Property funds suffered high redemptions and closures after the 2016 referendum and, lo and behold, as the Brexit Election loomed investors rushed for the door again. Not because of a view that the fundamentals of their underlying investments had changed but because they thought other less smart investors would also rush for the exits. There are surely sufficient examples of this very human behaviour in the non-financial news for us all to recognise it as a fact.
I could list many potential liquidity mismatches but I think the one in the retail space which has the greatest potential for regular blow ups is commercial property. Why anyone would invest in such an obviously illiquid investment via an open ended fund is beyond me. Property is a great asset class and one which features greatly in our portfolios but there isn’t an open ended property fund in there.
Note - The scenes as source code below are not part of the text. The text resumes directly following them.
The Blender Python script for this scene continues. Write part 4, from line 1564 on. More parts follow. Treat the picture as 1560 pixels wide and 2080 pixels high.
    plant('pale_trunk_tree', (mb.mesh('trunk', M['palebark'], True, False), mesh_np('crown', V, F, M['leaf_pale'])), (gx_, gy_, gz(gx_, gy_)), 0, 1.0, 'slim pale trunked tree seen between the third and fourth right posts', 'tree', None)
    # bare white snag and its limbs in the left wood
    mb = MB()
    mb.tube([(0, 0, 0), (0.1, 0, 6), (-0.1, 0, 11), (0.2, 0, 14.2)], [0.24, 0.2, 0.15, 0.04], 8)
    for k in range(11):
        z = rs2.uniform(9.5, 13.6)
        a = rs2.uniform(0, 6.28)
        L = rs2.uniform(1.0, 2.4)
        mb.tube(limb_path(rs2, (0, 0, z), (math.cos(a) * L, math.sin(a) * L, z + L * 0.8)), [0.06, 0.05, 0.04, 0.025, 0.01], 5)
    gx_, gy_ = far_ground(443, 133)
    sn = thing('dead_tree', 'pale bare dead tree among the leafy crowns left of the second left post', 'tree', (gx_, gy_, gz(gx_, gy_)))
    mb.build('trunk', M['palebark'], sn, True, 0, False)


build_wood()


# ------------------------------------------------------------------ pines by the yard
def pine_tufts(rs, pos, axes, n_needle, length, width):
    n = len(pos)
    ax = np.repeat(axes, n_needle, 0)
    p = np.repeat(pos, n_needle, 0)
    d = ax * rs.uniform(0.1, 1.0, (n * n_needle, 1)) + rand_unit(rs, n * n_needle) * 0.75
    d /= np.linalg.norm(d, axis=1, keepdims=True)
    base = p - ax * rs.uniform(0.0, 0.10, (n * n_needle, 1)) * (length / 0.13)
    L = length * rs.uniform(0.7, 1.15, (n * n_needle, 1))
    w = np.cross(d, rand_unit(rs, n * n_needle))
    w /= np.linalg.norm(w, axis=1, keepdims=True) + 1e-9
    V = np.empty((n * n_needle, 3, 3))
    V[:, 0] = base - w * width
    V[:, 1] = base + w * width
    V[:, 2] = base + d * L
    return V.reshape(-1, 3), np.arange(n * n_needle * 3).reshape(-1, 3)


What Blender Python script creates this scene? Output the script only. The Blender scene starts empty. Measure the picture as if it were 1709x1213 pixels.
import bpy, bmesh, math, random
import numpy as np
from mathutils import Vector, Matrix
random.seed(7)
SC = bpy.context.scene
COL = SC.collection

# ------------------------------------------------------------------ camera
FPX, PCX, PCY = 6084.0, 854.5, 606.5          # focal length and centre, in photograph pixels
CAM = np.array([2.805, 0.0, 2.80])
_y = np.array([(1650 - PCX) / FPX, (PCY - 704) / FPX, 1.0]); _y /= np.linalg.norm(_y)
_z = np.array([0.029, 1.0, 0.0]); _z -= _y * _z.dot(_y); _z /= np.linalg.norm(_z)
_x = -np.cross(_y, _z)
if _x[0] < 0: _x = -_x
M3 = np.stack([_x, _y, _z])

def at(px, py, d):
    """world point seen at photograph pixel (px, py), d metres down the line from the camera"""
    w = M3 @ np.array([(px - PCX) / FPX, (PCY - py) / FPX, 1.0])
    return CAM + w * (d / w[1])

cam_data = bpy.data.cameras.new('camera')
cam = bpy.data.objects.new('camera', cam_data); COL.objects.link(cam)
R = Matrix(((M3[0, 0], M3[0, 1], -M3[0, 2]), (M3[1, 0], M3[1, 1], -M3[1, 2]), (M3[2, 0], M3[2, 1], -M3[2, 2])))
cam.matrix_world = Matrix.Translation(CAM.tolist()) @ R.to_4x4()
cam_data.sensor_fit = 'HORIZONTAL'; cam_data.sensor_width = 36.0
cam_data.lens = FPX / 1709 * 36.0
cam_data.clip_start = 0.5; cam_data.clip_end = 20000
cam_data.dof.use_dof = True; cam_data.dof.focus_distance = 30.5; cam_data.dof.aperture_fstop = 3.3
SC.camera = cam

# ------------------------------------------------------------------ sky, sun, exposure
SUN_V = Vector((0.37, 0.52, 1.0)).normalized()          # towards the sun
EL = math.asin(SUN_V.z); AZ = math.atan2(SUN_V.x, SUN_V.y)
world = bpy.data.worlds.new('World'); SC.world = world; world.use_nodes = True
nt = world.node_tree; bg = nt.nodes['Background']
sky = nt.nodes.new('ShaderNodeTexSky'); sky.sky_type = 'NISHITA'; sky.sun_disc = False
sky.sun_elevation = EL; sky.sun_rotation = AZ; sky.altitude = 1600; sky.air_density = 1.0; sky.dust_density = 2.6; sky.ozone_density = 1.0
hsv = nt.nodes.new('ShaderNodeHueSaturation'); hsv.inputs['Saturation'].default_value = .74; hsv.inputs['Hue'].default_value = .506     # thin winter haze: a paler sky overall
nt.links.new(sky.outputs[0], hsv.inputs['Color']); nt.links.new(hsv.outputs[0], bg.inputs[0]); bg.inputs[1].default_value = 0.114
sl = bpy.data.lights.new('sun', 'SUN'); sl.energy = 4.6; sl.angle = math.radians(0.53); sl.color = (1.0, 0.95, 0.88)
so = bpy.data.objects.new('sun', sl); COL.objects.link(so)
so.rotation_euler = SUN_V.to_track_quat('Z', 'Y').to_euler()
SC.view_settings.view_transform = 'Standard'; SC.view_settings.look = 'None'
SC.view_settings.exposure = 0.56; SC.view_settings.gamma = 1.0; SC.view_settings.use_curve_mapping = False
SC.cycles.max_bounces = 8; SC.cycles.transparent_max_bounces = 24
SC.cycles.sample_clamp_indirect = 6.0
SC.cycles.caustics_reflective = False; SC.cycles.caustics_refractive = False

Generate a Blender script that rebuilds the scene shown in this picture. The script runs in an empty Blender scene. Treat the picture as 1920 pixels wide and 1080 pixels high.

I would hate to be accused of appearing to be wise after the fact and have resisted requests to write an article or give comment on the Woodford situation, but I think there are fundamental lessons to be learned by investors in the events I’ve described above. Whilst I appreciate that this is no laughing matter for anyone caught up in this fiasco, nevertheless I still chuckle at Mr Carney’s comments particularly his inference that “money in the bank” is not a liquidity mismatch. It is, and therefore by his reckoning probably built on a lie. There have always been runs and there will always be runs.
At the end of the day, investment risk will always exist, but one way to mitigate this risk is to select the right investment vehicle or structure for each different asset class.